The female prophets of scripture seem too often to draw only the fleeting focus of modern commentators, but their presence in the ancient world was regarded as expected. Women as prophets are common in the archaeological record of the Ancient Near East generally, and the Israelite example is no exception.4 The Bible names four women who unambiguously acted or spoke with prophetic authority: Miriam (Exodus 15:20), Deborah (Judges 4:4), Huldah, and Anna (Luke 2:36–38). As Rabbi Neal Gold has written of these figures, “The Bible does not doubt their authenticity nor find their presence remarkable; it seems clear that female as well as male prophets abounded in Israel.”5 It is the modern era that appears to be more ill at ease with the idea of female prophets.6 But her contribution to the sacred history of the Bible is nevertheless well-documented in both 2 Kings and 2 Chronicles.
Today, Huldah is most visibly remembered by a pair of gates—of double and triple arches, respectively—in the southern wall of the second temple complex at Jerusalem. These were the portals through which most worshippers passed into and out of the sacred site during the time of Jesus. The Lord himself would have used them on some of the most significant occasions of his mortal ministry. Tradition came to call them after her name to reflect that she had lived and prophesied in Jerusalem. Today, both gates have been partially obscured by later additions to the wall, and their arches sealed up with stone so that, to the eyes of the casual observer, the presence of Huldah’s gates, like her impact on sacred history itself, can be easy to miss. But for those with eyes to see, Huldah’s aperture onto the sacred can still be discerned. Just as the gates are structurally part of the edifice of the sacred precinct, Huldah’s prophetic legacy remains precious for the authoritative place it holds in the establishment of the word of the Lord and the building up of the kingdom of God.
Notes
1. Jewish Study Bible, note at 2 Kings 23:16.
2. Alter, The Hebrew Bible, 2 Kings 22 n. 16.
3. Renita J. Weems, “Huldah, the Prophet: Reading a (Deuteronomistic) Woman’s Identity,” in A God So Near, ed. Brent A. Strawn and Nancy R. Bowen (Penn State University Press, 2003), https://doi.org/10.1515/9781575065366-024.

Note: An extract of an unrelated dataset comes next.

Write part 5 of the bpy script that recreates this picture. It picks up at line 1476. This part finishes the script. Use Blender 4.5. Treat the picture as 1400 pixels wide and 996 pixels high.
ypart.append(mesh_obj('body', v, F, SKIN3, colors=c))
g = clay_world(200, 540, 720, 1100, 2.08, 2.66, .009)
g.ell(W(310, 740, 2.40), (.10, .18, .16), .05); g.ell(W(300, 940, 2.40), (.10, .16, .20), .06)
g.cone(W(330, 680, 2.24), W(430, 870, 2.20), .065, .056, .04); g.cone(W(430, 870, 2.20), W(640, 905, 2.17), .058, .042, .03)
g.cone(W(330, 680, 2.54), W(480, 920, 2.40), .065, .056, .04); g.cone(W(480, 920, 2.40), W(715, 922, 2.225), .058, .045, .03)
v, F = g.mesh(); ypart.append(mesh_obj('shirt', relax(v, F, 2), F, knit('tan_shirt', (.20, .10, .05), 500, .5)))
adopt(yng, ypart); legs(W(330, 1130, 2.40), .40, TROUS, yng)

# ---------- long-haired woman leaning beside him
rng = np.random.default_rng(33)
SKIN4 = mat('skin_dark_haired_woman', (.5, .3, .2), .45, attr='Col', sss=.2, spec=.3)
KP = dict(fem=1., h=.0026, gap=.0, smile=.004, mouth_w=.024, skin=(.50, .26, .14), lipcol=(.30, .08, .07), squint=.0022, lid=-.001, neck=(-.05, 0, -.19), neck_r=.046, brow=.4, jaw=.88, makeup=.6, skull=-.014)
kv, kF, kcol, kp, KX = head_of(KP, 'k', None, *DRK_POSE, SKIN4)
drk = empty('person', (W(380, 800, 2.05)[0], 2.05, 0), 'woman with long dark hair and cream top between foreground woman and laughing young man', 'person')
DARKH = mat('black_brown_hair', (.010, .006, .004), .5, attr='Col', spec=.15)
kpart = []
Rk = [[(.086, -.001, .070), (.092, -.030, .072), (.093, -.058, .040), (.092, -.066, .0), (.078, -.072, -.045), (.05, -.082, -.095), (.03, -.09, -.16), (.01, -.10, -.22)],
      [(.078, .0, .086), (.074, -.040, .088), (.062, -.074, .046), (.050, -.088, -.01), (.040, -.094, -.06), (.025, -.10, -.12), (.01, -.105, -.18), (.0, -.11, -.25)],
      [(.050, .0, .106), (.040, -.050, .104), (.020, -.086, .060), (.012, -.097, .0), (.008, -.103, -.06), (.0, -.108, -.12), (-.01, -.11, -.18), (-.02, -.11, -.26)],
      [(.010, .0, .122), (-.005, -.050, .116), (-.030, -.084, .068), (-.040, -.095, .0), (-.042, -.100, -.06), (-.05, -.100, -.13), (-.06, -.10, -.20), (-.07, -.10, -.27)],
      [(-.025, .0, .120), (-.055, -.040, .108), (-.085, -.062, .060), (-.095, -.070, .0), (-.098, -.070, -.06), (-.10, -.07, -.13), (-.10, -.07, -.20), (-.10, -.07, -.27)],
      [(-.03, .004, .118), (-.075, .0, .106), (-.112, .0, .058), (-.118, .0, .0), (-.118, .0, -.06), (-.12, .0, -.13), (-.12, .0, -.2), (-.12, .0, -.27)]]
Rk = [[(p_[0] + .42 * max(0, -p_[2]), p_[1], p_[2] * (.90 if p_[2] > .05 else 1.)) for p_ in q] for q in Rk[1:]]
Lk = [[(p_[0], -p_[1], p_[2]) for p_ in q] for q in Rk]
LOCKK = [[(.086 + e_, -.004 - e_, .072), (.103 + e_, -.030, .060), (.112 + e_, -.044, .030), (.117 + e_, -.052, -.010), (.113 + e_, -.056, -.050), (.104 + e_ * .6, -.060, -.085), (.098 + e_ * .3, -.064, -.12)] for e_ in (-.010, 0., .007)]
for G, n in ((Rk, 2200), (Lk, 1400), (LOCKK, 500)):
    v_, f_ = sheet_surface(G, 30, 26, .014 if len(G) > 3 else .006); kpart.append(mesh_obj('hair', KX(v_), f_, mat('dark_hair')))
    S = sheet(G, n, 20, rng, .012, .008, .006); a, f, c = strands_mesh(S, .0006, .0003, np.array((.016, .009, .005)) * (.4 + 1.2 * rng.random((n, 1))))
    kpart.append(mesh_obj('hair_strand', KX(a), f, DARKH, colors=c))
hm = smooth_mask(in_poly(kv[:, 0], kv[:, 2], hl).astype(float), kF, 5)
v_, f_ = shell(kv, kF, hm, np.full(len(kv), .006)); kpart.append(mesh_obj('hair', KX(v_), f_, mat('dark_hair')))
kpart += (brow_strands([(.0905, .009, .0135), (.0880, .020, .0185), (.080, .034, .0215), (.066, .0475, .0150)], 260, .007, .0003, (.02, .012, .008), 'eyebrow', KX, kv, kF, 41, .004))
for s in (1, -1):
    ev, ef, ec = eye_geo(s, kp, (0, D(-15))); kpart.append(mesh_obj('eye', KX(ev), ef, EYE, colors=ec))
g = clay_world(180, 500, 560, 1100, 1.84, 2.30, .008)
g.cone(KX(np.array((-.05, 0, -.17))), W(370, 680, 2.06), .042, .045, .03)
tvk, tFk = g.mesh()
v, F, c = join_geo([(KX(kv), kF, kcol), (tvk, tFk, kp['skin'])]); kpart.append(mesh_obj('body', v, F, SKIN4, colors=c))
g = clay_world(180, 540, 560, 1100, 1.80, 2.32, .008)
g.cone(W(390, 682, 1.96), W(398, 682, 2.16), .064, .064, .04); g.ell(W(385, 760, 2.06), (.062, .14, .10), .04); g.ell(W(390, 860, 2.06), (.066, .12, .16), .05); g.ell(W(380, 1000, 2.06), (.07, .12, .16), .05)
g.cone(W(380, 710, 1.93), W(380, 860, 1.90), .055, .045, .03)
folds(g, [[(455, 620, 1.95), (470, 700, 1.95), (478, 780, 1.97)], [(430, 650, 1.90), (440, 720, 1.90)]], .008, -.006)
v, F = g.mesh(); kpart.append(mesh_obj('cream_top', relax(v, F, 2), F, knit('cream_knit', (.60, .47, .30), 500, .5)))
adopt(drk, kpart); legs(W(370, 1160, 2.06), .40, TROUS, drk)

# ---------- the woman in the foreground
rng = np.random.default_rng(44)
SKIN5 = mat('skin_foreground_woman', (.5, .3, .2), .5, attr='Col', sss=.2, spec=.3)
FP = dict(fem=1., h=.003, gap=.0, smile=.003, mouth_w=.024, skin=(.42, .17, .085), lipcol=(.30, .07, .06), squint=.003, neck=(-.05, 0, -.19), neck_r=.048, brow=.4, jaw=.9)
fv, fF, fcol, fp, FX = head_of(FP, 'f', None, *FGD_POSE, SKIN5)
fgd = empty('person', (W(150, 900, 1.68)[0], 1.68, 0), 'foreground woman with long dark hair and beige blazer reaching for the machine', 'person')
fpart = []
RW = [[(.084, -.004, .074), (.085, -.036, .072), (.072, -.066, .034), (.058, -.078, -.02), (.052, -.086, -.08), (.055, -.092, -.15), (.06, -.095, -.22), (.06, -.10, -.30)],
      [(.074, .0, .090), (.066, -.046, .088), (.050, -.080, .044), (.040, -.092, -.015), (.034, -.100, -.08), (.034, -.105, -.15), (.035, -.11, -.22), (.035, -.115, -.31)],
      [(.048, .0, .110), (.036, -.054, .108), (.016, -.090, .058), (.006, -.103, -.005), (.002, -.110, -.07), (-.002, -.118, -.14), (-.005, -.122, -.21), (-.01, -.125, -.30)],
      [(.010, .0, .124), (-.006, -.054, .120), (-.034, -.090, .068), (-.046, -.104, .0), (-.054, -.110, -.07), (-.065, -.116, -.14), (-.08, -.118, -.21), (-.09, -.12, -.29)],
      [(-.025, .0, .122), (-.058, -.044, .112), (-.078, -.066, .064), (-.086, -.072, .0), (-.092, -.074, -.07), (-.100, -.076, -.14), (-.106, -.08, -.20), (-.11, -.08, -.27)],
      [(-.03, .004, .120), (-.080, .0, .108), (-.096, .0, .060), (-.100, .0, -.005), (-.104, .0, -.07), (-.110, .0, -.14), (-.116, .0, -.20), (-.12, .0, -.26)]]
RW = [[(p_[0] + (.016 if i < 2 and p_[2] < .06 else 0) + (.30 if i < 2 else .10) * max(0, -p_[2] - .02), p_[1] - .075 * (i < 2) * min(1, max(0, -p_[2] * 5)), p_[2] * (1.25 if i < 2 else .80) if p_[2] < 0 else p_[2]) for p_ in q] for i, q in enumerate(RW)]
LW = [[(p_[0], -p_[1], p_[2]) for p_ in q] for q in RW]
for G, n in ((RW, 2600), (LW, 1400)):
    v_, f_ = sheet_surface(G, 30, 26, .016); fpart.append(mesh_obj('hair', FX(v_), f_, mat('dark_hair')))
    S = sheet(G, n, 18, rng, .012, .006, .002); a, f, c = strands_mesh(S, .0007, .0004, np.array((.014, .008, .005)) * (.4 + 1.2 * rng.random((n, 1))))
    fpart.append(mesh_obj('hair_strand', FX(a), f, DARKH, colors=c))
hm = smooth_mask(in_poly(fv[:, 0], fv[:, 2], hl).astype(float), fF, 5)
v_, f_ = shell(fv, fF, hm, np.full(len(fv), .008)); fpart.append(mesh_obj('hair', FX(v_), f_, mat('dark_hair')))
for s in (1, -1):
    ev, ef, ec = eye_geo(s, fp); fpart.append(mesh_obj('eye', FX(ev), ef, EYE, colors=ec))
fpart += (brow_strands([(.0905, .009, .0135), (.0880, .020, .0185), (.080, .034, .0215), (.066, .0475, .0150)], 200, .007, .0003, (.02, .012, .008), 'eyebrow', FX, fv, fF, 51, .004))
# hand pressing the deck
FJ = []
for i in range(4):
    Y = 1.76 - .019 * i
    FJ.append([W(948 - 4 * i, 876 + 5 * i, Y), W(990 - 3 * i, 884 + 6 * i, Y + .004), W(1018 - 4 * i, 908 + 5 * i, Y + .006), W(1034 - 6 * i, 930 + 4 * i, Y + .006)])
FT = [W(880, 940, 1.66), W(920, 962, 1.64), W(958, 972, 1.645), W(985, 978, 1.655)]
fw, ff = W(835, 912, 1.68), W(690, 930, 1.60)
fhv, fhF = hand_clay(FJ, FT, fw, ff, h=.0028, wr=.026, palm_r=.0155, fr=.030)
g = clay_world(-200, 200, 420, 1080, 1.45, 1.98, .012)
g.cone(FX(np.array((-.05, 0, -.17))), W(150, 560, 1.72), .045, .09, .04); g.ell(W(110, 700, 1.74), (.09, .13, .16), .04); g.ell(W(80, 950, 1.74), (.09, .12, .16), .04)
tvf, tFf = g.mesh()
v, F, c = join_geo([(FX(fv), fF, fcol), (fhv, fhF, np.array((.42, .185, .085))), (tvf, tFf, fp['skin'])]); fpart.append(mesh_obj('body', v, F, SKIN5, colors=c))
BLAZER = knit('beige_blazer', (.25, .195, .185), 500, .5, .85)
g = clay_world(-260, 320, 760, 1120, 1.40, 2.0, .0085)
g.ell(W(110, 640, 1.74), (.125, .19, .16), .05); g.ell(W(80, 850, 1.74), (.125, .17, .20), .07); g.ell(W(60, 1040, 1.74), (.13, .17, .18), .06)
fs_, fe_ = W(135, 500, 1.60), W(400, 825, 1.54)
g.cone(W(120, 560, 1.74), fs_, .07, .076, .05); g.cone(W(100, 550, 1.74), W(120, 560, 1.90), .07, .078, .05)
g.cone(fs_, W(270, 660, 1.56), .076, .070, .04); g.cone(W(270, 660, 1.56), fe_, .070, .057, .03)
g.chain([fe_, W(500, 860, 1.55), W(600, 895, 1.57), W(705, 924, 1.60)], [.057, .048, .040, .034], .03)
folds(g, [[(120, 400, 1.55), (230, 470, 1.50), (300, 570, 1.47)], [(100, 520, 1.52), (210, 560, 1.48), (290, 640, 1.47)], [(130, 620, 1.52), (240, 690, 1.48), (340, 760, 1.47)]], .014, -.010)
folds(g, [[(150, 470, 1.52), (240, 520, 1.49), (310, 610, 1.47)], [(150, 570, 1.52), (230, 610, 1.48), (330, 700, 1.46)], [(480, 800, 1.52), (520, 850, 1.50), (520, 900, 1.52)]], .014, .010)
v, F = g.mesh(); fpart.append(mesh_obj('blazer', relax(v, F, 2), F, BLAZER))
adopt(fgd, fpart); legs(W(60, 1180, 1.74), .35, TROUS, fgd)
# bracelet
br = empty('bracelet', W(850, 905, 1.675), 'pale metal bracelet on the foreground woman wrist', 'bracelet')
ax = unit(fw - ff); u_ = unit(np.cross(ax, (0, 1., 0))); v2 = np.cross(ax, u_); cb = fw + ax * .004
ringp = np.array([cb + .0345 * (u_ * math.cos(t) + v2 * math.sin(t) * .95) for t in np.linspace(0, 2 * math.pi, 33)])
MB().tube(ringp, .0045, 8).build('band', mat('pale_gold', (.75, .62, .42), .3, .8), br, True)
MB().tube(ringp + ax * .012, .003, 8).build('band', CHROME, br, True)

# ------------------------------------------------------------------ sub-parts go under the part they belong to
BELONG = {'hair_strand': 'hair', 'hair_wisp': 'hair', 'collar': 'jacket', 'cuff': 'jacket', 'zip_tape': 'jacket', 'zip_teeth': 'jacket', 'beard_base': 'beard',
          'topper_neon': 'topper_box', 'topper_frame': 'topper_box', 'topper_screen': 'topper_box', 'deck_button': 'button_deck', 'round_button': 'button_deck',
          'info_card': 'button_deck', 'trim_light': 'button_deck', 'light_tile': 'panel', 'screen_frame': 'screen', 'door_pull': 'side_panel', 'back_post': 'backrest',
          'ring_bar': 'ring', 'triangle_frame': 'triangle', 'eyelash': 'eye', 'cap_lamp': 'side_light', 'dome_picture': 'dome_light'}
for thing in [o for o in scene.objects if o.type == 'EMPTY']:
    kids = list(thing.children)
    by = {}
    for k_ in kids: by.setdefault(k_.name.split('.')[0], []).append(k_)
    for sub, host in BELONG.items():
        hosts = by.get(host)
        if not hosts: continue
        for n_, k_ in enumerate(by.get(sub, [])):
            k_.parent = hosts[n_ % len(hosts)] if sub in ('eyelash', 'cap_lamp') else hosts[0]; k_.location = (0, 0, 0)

4. “Mesopotamian parallels suggest this story fits a type of account in which a king ostensibly receives a divine directive for cult reform and then validates it through temple personnel. Such parallels confirm Huldah’s role as typical.” Claudia Van Camp, “Huldah: Bible | Jewish Women’s Archive,” accessed April 19, 2026, https://jwa.org/encyclopedia/article/huldah-bible; see also ibid., “Female Voice, Written Word: Women and Authority in Hebrew Scripture,” in Embodied Love (San Francisco, 1987), 97–113.
5. Rabbi Neal Gold, “Huldah the Prophetess,” in Personalities of the Bible, a blog series at myjewishlearning.com.
6. Huldah, in particular, has received scant attention from modern Jewish and Christian commentators, despite her importance for the history of the Bible. The Latter-day Saints are no exception to this trend. There is no mention of her, for example, in the Come, Follow Me curriculum (including a video dramatizing Josiah’s reign), and no individual entry for her in the Bible Dictionary (though there is one for her husband). She does make the list in the Topical Guide under “Prophetess.”